If you haven’t noticed, story is big right now. Tell your story. Tell your company’s story. Live a better story.
As a writer, I like this trend. I’m predisposed to see life as a series of story ideas. The best of those stories involve adventure: some sort of unusual, exciting exploration of the unknown.
In his book, “Facing Leviathan,” Mark Sayers writes about journalist Henry Morton Stanley and his legendary search for missing missionary David Livingstone in late-19th century Africa. Stanley’s tales of adventure caught the world’s attention. After finding Livingstone, he found his own faith and spoke often about his desire to help open Africa for evangelism. “Yet judging by his actions,” Sayers writes, “his quest for adventure and personal glory motivated him much more powerfully than preaching the gospel.”
Stanley’s heroic dispatches from Africa captured Europe’s attention.
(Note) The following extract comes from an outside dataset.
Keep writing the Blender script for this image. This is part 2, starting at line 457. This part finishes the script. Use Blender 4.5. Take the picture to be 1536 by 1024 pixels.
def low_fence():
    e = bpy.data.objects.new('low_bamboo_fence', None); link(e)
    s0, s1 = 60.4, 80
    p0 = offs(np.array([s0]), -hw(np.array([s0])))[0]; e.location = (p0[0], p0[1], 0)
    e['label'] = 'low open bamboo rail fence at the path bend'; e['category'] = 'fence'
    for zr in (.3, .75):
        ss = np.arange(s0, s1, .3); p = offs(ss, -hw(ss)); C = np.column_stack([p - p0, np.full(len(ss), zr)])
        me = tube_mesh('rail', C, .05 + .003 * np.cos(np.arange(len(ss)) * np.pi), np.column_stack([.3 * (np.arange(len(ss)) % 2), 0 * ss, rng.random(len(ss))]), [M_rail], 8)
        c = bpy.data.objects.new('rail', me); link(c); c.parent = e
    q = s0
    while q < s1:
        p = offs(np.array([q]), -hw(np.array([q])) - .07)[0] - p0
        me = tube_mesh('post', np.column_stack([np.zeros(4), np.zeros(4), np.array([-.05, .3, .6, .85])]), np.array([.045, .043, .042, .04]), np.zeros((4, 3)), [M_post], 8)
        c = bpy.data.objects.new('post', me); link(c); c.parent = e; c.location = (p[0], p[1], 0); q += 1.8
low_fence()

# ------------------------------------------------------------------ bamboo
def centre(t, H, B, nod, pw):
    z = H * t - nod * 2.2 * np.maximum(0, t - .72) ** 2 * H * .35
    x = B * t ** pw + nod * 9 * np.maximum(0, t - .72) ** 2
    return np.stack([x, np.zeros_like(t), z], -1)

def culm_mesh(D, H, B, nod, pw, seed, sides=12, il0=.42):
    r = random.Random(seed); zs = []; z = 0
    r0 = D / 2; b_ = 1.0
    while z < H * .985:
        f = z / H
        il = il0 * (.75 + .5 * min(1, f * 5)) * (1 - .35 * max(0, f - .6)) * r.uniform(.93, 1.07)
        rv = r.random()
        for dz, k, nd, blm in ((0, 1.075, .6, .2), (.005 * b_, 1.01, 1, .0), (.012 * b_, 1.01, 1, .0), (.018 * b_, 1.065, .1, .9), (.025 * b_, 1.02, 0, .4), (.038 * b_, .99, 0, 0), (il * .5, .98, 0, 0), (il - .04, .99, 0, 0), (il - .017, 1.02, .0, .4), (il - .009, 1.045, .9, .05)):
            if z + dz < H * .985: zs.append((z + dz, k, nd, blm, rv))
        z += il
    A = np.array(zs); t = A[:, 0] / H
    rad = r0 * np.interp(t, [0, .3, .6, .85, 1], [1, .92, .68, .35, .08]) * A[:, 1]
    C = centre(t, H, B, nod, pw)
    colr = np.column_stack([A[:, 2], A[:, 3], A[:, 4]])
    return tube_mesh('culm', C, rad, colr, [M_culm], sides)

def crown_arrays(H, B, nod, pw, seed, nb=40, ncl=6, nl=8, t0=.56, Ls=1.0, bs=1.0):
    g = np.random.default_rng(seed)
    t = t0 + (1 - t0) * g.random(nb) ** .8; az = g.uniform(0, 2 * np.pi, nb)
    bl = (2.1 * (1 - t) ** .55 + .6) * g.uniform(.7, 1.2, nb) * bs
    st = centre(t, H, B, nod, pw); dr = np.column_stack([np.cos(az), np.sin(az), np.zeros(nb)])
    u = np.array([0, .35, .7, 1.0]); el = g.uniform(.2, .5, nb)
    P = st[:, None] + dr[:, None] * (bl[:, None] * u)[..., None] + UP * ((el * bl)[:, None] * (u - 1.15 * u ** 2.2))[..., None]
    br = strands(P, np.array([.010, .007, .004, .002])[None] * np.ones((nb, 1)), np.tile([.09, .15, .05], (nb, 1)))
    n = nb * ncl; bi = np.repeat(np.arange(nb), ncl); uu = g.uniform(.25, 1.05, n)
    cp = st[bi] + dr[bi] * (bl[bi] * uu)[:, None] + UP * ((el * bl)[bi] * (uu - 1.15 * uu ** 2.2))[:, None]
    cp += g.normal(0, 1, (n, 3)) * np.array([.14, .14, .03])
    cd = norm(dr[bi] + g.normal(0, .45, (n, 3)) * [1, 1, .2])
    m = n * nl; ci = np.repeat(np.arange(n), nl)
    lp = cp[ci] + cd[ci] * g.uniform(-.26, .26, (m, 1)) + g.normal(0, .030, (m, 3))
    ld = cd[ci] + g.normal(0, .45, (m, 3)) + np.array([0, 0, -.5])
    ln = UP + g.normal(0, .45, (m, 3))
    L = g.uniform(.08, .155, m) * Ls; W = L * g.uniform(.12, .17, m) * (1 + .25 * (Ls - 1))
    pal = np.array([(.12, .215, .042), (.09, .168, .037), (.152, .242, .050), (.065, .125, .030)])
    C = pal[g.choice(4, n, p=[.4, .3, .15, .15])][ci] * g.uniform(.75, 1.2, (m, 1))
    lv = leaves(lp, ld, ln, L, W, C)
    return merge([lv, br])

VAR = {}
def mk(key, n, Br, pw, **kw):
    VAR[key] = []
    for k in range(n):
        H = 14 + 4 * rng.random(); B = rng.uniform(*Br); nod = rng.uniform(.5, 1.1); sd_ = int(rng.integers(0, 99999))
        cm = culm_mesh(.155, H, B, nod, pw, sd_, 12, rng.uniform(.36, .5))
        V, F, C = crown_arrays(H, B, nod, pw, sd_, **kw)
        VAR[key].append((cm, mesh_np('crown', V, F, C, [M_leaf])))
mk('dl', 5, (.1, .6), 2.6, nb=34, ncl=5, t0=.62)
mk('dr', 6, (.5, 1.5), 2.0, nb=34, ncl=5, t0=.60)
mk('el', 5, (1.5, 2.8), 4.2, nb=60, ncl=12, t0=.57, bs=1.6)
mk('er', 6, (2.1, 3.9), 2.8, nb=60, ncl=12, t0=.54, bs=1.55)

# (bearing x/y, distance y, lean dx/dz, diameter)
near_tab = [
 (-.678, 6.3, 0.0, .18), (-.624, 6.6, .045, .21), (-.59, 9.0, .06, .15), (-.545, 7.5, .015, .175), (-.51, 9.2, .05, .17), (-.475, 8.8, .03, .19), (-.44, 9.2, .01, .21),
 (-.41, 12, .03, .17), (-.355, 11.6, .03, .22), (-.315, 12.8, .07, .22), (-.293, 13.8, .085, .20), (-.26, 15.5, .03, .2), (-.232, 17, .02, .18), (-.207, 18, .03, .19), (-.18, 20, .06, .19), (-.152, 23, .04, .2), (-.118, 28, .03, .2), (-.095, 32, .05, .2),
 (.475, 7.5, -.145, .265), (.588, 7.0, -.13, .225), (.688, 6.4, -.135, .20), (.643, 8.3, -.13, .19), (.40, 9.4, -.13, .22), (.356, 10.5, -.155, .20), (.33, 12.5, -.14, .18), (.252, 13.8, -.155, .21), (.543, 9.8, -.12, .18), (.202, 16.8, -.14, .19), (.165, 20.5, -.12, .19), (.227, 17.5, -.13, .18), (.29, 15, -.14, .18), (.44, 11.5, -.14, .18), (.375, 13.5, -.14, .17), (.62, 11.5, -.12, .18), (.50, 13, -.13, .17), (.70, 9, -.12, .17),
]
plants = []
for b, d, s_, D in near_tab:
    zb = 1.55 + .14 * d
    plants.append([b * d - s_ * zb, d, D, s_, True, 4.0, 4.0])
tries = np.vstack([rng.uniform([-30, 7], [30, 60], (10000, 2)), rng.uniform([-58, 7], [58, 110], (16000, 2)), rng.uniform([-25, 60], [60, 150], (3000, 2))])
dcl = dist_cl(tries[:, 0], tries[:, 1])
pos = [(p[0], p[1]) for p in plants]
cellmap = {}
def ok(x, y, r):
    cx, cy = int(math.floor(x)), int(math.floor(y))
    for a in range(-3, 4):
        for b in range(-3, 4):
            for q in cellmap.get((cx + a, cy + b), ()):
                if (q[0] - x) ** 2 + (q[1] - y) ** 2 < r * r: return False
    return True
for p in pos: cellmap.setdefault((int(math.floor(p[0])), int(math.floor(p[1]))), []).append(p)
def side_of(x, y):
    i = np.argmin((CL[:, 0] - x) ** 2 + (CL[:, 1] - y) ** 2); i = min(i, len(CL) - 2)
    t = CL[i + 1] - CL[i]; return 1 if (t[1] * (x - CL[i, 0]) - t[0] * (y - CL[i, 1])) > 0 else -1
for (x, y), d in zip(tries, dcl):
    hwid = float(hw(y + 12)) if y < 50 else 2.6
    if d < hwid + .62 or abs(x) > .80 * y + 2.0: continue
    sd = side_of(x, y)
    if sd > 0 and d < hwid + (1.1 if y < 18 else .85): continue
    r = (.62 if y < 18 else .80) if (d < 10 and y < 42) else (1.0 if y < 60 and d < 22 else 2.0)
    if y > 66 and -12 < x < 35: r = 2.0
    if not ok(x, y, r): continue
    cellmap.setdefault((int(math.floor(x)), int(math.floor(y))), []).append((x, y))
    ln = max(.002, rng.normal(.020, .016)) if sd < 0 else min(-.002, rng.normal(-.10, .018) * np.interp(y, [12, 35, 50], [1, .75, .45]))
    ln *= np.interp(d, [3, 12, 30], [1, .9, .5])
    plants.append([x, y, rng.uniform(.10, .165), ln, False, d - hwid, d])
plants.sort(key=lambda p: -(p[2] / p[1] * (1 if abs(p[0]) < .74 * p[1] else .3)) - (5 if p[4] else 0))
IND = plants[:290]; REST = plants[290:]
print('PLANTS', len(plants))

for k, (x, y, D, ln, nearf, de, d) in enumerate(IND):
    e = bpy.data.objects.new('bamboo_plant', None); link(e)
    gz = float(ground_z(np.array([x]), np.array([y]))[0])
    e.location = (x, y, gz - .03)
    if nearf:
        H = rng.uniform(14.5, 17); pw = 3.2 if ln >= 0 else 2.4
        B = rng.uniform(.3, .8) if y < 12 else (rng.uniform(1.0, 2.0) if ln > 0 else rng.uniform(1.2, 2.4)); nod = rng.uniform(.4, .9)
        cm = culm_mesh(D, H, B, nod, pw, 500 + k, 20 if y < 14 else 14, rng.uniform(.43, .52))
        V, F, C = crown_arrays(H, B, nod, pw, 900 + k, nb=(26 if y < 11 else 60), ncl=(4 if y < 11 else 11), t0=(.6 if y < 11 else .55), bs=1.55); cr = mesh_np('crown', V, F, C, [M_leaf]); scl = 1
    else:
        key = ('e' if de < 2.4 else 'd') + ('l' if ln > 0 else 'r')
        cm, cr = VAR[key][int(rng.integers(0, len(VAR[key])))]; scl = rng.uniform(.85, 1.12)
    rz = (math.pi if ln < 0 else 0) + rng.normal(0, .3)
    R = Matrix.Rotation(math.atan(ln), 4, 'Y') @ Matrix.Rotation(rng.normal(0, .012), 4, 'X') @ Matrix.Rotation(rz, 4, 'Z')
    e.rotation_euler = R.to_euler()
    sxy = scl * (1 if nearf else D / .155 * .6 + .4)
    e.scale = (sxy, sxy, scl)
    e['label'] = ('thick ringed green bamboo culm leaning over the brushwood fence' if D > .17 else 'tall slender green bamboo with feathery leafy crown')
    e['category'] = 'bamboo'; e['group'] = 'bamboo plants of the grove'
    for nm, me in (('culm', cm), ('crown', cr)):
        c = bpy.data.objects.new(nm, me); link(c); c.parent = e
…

But the real Africans he interacted with knew him as an increasingly murderous tyrant. Stanley was widely suspected as an influence for the character of the madman Kurtz in Joseph Conrad’s novel “Heart of Darkness.”
All of that provides a healthy caution. Adventure is a fantastic byproduct of following God with everything we have. In the years since I left a safe, secure career for a life in missions, I’ve gone places and experienced things beyond my wildest imagination. On numerous occasions I’ve stopped, looked around and said, “What the heck am I doing here?” I love that about this work.
But adventure can’t be the objective. My focus must be to play whatever small role God has given me in helping to complete the Great Commission. Like my high-school band director used to tell us: “Be sure that you can play your part perfectly.”
If I simply want adventure, I can find it: a vacation, a great hike, a new job, a new place to live … even a great mission-trip experience. And I’ll flit from experience to experience, feeding the monster called More. That’s a good description of addiction or idolatry.
Churches and the mission movement often use the lure of adventure to recruit people for short-term trips or even sign up for lifetime service. That’s an enticing promise, because we’re wired with a deep longing for adventure – living a more exciting story. This approach becomes a problem, though, because it places the focus squarely on ourselves and our experiences.
Is it OK to pursue adventure? To do things just for the fun and the rush? Gee, I hope so. Nothing makes me come alive more than hiking in the mountains. But I can’t allow striving after those experiences to consume me – taking my passion, my money, my time.
Is it OK to enjoy the fact that life as a missionary is about as adventurous as it gets? Absolutely. But it’s the byproduct, not the objective. I can’t mix that up with God’s calling to reach the lost. That calling is not about me.
Sayers again: “We can exploit the people and places God has called us to in order to gain a sense of identity. Historian A.N. Wilson suggests, ‘Stanley saw Africa, as many explorers and missionaries did, as the metaphor for the uncharted territory of their own personal struggle.’ We must examine the ways in which we have attempted to turn our own ministries, workplaces and mission fields into the playgrounds of our own personal struggles.”
For me, the funny thing has been: When I stopped striving after adventure, and instead simply started saying yes to opportunities God dropped in front of me, I got adventure beyond belief. Jesus told his disciples: “If you try to hang on to your life, you will lose it. But if you give up your life for my sake, you will save it.” (Matthew 16:25)
God has ultimate adventure waiting for us – better than anything we can imagine. We find it when we stop seeking it, and instead seek him.